Dezerter Emil Czeczko napisał list do ministra obrony Mariusza Błaszczaka. Szokująca treść

Emil Czeczko, dezerter z 11. mazurskiego pułku artylerii w Węgorzewie, który w grudniu uciekł na Białoruś, napisał list do ministra obrony narodowej Mariusza Błaszczaka. Jego treść opublikowała organizacja powiązana z władzami Białorusi. W liście padają żądania wypłaty pieniędzy oraz oskarżenia pod adresem polskiej straży granicznej.

Jak poinformował Onet, list przebywającego na Białorusi Emila Czeczko do ministra Błaszczaka udostępnił Dymitrij Beliakow, dyrektor “Centrum Systemowa Ochrona Prawna”, organizacji powiązanej z władzami reżimu Łukaszenki.

List jest datowany na 5 stycznia 2021 roku. Po raz kolejny padają w nim propagandowe oskarżenia, które publikowały już wcześniej media reżimu Aleksandra Łukaszenki. “16 grudnia 2021 musiałem uciekać na Białoruś, bo władze Straży Granicznej wydały mi rozkaz mordowania Arabów. Dlatego musiałem uciekać. Teraz jestem bezpieczny – można przeczytać w liście, pod którym podpisany jest dezerter.

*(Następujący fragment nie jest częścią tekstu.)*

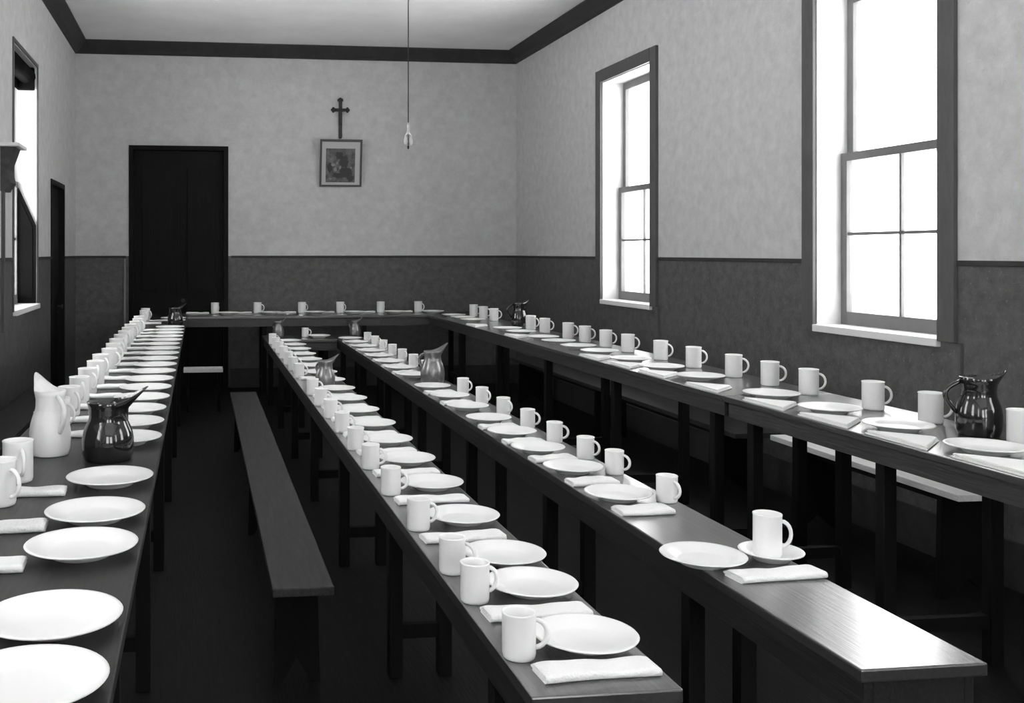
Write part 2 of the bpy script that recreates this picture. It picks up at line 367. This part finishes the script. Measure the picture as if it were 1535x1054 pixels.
# ------------------------------------------------------------------ tables
HC, HW = .68, .87
def table(label, x0, x1, y0, y1, z, legs, group, along='y', apron=.085, top='wood', side='edge'):
    """A long narrow table: top of boards, side aprons, cross rails, pairs of square legs."""
    t = thing('refectory_table', label, 'table', ((x0 + x1) / 2, (y0 + y1) / 2, 0), 0, group)
    ox, oy = (x0 + x1) / 2, (y0 + y1) / 2
    def B(b, a0, a1, c0, c1, za, zb, bev=0): box(b, a0 - ox, a1 - ox, c0 - oy, c1 - oy, za, zb, 0, bev)
    bm = N(); B(bm, x0, x1, y0, y1, z - .028, z, .004); obj('table_top', bm, M[top], t)
    i = .018
    if along == 'y':
        for a in (x0 + i, x1 - i - .022):
            bm = N(); B(bm, a, a + .022, y0 + i, y1 - i, z - .028 - apron, z - .028, .002); obj('apron', bm, M[side], t)
        for c in (y0 + i, y1 - i - .022):
            bm = N(); B(bm, x0 + i + .022, x1 - i - .022, c, c + .022, z - .028 - apron, z - .028, .002); obj('end_apron', bm, M[side], t)
        for yl in legs:
            for a in (x0 + i + .022, x1 - i - .022 - .05):
                bm = N(); B(bm, a, a + .05, yl - .025, yl + .025, 0, z - .028, .003); obj('leg', bm, M['leg'], t)
            bm = N(); B(bm, x0 + i + .072, x1 - i - .072, yl - .015, yl + .015, .14, .19); obj('stretcher', bm, M['leg'], t)
    else:
        for c in (y0 + i, y1 - i - .022):
            bm = N(); B(bm, x0, x1, c, c + .022, z - .028 - apron, z - .028, .002); obj('apron', bm, M[side], t)
        for xl in legs:
            for c in (y0 + i + .022, y1 - i - .022 - .05):
                bm = N(); B(bm, xl - .025, xl + .025, c, c + .05, 0, z - .028, .003); obj('leg', bm, M['leg'], t)
            bm = N(); B(bm, xl - .015, xl + .015, y0 + i + .072, y1 - i - .072, .14, .19); obj('stretcher', bm, M['leg'], t)
    return t
def rng(a, b, s):
    out = []
    while a < b: out.append(round(a, 3)); a += s
    return out
table('long dark table along the left wall side, its plates along the right edge', -.66, -.135, .6, 10.62, HW, rng(.9, 10.5, 1.35), None, top='darktop')
table('dark table across the far end of the room before the back door', -.66, 3.02, 10.63, 11.22, HW, rng(-.4, 3.0, 1.08), None, 'x')
table('near length of dark table by the right wall, carrying the large dark jug', 2.455, 3.02, 1.2, 4.463, HW, [1.35, 2.3, 3.42, 4.3], None, apron=.07)
table('far length of dark table by the right wall, under the windows', 2.455, 3.02, 4.467, 10.62, HW, rng(4.64, 10.6, 1.2), None, apron=.07)
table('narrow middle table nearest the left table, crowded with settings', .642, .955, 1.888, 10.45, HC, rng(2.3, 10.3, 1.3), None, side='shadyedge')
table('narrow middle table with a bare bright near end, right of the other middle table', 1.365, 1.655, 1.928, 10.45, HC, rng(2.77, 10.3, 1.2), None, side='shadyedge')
table('short cross table joining the far ends of the two middle tables', .96, 1.36, 9.9, 10.45, HC, [1.1, 1.25], None, 'x')

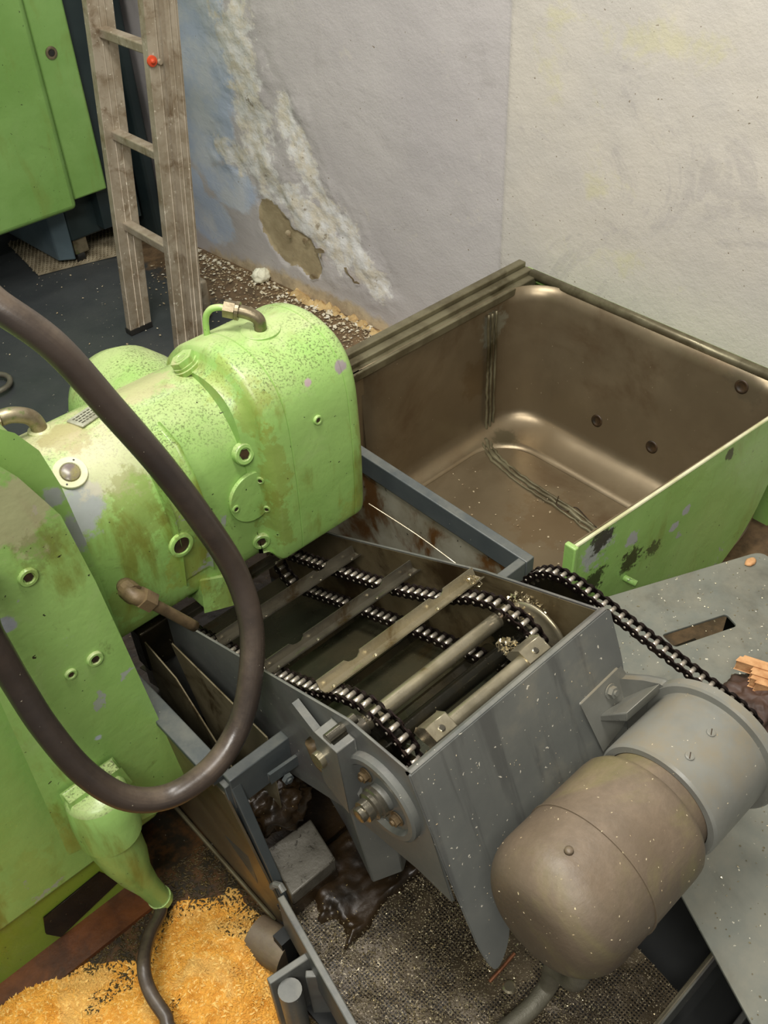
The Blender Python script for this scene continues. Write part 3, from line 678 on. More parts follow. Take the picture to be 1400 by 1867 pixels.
# hook strip and clamp bar with bolt at the tank corner
MB().hexa([ax(525, 1290, .440), ax(572, 1350, .440), ax(575, 1338, .440), ax(532, 1282, .440)], [p+Vector((.012, 0, 0)) for p in (ax(525, 1290, .440), ax(572, 1350, .440), ax(575, 1338, .440), ax(532, 1282, .440))]).put('hook_strip', 'grey', conv)
A_, B_ = ay(488, 1410, .772), ay(592, 1338, .772)
bar = MB().prism([A_, B_, B_+Vector((0, 0, -.020)), A_+Vector((0, 0, -.022))], (0, -.006, 0)).put('clamp_bar', 'grey_blue', tank); bev(bar, .001, 1)
hexbolt(ay(521, 1416, .765), (0, -1, 0), .0095, .009, 'bolt', 'grey_blue', tank, False)
# oily lever and grease under the bearing
o = MB().tube(catmull([ax(570, 1350, .45), ax(585, 1385, .45), ax(600, 1400, .45)], 5), [.012]*11, 10).put('grease_nipple', 'grimy_fit', conv, smooth=True)

# inner web plate below (dark grey bent plate with rounded lip)
bev(MB().hexa([(.47, .62, .20), (.52, .60, .20), (.62, .66, .22), (.50, .72, .22)], [(.467, .66, .40), (.50, .60, .42), (.60, .66, .42), (.47, .76, .40)]).put('chute_web', 'grey', conv), .003, 2)
# ---------------------------------------------------------------- drive chain loop on the right
dX = .885
mc = (.300, .545)     # motor sprocket centre y,z
sc_ = (.590, .535)
Rb, Rs = .092, .045
dp = []
dy_, dz_ = sc_[0]-mc[0], sc_[1]-mc[1]; base_a = math.atan2(dz_, dy_); dl = math.hypot(dy_, dz_); off_ = math.acos((Rb-Rs)/dl)
# angles measured around each centre, from the big wheel top tangent over its back to its lower tangent
a0 = base_a+math.pi-off_; a1 = base_a-math.pi+off_
for k in range(15):
    a = a0+(a1-a0)*k/14; dp.append((sc_[0]+Rb*math.cos(a), sc_[1]+Rb*math.sin(a)))
b0 = a1; b1 = a0-2*math.pi
for k in range(9):
    a = b0+(b1-b0)*k/8; dp.append((mc[0]+Rs*math.cos(a), mc[1]+Rs*math.sin(a)))
make_chain('drive_chain', dX, dp, .0159, .0205, .0135, .002, conv)
sprocket('drive_sprocket', (dX, sc_[0], sc_[1]), Rb-.002, 34, .006, conv, 'dark_oil')
sprocket('pinion', (dX, mc[0], mc[1]), Rs-.002, 17, .006, conv, 'dark_oil')
shade(MB().cyl((XR, sc_[0], sc_[1]), (1, 0, 0), .014, .05, 16).put('sprocket_shaft', 'dark_oil', conv))
# guard strip edge following the chain
# motor bracket
n0 = fp(.80, .35)
bk = MB()
foot = [fp(.770, .34)+n_f*.006, fp(.852, .26)+n_f*.006, fp(.866, .40)+n_f*.006, fp(.826, .60)+n_f*.006, fp(.795, .66)+n_f*.006]
foot = [ay(1053, 1282, .455), ay(1120, 1215, .468), ay(1150, 1262, .452), ay(1120, 1330, .432), ay(1092, 1362, .425)]
def ft_(px, py, k=.010):
    d = ray(px, py); p0 = fp(.8, 0)+n_f*k; return Vector((0, 0, H))+d*((p0-Vector((0, 0, H))).dot(n_f)/d.dot(n_f))
foot = []
for p in ((1053, 1282), (1122, 1215), (1155, 1262), (1125, 1320), (1092, 1362)):
    d = ray(*p); p0 = fp(.8, 0)+n_f*.006; t = (p0-Vector((0, 0, H))).dot(n_f)/d.dot(n_f); foot.append(Vector((0, 0, H))+d*t)
motor = thing('gear_motor', (.62, .30, 0), 'round brown-grey gear motor bolted to the front of the chip conveyor', 'motor')
o = MB().prism(foot, n_f*.009).put('bracket_foot', 'housing', motor); bev(o, .003, 3)
d = ray(1113, 1260); p0 = fp(.8, 0)+n_f*.016; t = (p0-Vector((0, 0, H))).dot(n_f)/d.dot(n_f)
hexbolt(Vector((0, 0, H))+d*t, n_f, .009, .009, 'bolt', 'housing', motor)
# arm from foot to flange ring
fy, fz = .300, .545
arm = MB().prism([Vector((.832, y, z)) for y, z in ((.462, .548), (.452, .50), (.425, .470), (.385, .478), (.36, .58), (.375, .60), (.39, .60), (.415, .585))], (.014, 0, 0)).put('bracket_arm', 'housing', motor); bev(arm, .003, 3)
rb = MB().hexa([ft_(1092, 1316), ft_(1150, 1280), ay(1203, 1262, .385), ay(1142, 1316, .392)], [ft_(1092, 1304), ft_(1150, 1262), ay(1203, 1246, .385), ay(1142, 1300, .392)]).put('bracket_rib', 'housing', motor); bev(rb, .002, 2)
axd = Vector((-1, 0, 0)); mc3 = Vector((.848, fy, fz))
o = MB().lathe(mc3, axd, [(0, .100), (.002, .104), (.014, .104), (.017, .101), (.017, .094)], 64).put('flange_ring', 'housing', motor); shade(o)
o = MB().lathe(mc3-Vector((.017, 0, 0)), axd, [(0, .090), (.118, .090), (.122, .087), (.122, .078), (.110, .074)], 64).put('gear_housing', 'housing', motor); shade(o)
o = MB().lathe(mc3-Vector((.120, 0, 0)), axd, [(0, .076), (.05, .078)], 64).put('neck', 'motor', motor); shade(o)
prof = [(0, .076), (.001, .086), (.005, .092), (.013, .096), (.025, .0972), (.115, .0975), (.1155, .0992), (.118, .0992), (.1185, .0975), (.170, .0975)]
for k in range(1, 11):
    a = k/10*math.pi/2*.93; prof.append((.170+.060*math.sin(a), .0975-.052*(1-math.cos(a))))
prof += [(.231, .040), (.233, .0)]
o = MB().lathe(mc3-Vector((.160, 0, 0)), axd, prof, 64).put('motor_casing', 'motor', motor); shade(o)
q0 = mc3-Vector((.388, 0, 0))
q0 = Vector((.530, .262, .475)); o = MB().tube([q0, q0+Vector((0, 0, -.035)), q0+Vector((0, 0, -.037)), q0+Vector((0, 0, -.055))], [.026, .026, .020, .019], 24).put('cable_gland', 'motor', motor); shade(o)
for p in ((1296, 1336), (1257, 1379)):
    l, n = hit(*p); b = MB().lathe(l, n, [(0, .0065), (.002, .006), (.0025, .004)], 16).put('screw', 'housing', motor)
    MB().add([l+n*.0026+frame(l, (1, .5, 0), n).to_3x3() @ Vector(v) for v in ((-.005, -.0007, 0), (.005, -.0007, 0), (.005, .0007, 0), (-.005, .0007, 0))], [(0, 1, 2, 3)]).put('screw_slot', 'hole', b)
l, n = hit(1037, 1552); MB().lathe(l, n, [(0, .006), (.004, .005), (.005, .002)], 14).put('screw', 'motor', motor, smooth=True)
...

“Proszę o wypłatę pensji za grudzień 2021 r. oraz za styczeń 2022 r.” – apeluje Polak.

“Nie pracowałem w grudniu 2021 r. i styczniu 2022 r., bo Straż Graniczna wydawała mi nielegalne rozkaz mordowania niewinnych ludzi. W ten sposób zostałem zmuszony do niepracy przez samo Ministerstwo Obrony. Dlatego proszę o wypłatę mojej pensji” – pisze Czeczko.

“Informuję również, że chcę przedłużyć umowę o pracę. Wrócę do pracy, gdy tylko prokurator w Hadze uwięzi wszystkich przestępców wojskowych, którzy kazali mi mordować Arabów” – napisano w liście.

Żołnierz Wojska Polskiego Emil Czeczko w połowie grudnia ubiegłego roku pełnił służbę w pobliżu granicy z Białorusią w miejscowości Narewka. 17 grudnia 2021 r. media poinformowały, że Czeczko przedostał się na stronę białoruską.

Białoruska dyktatura szybko zaczęła wykorzystywać dezertera do celów propagandowych. Reżimowe media, pokazywały fragmenty wywiadu z nim, w których wysuwał on podobne oskarżenia, o których teraz można przeczytać w liście. Później Czeczko zaczął występować również w rosyjskich mediach.

Sąd przychylił się do wniosku prokuratury o tymczasowe aresztowanie Emila Czeczko. Został wydany za nim list gończy. Postanowienie dotyczy przedstawienia zarzutu z art. 339 par. 3 KK. Jest to dopuszczenie się kwalifikowanej postaci przestępstwa dezercji, za które grozi od roku do 10 lat więzienia.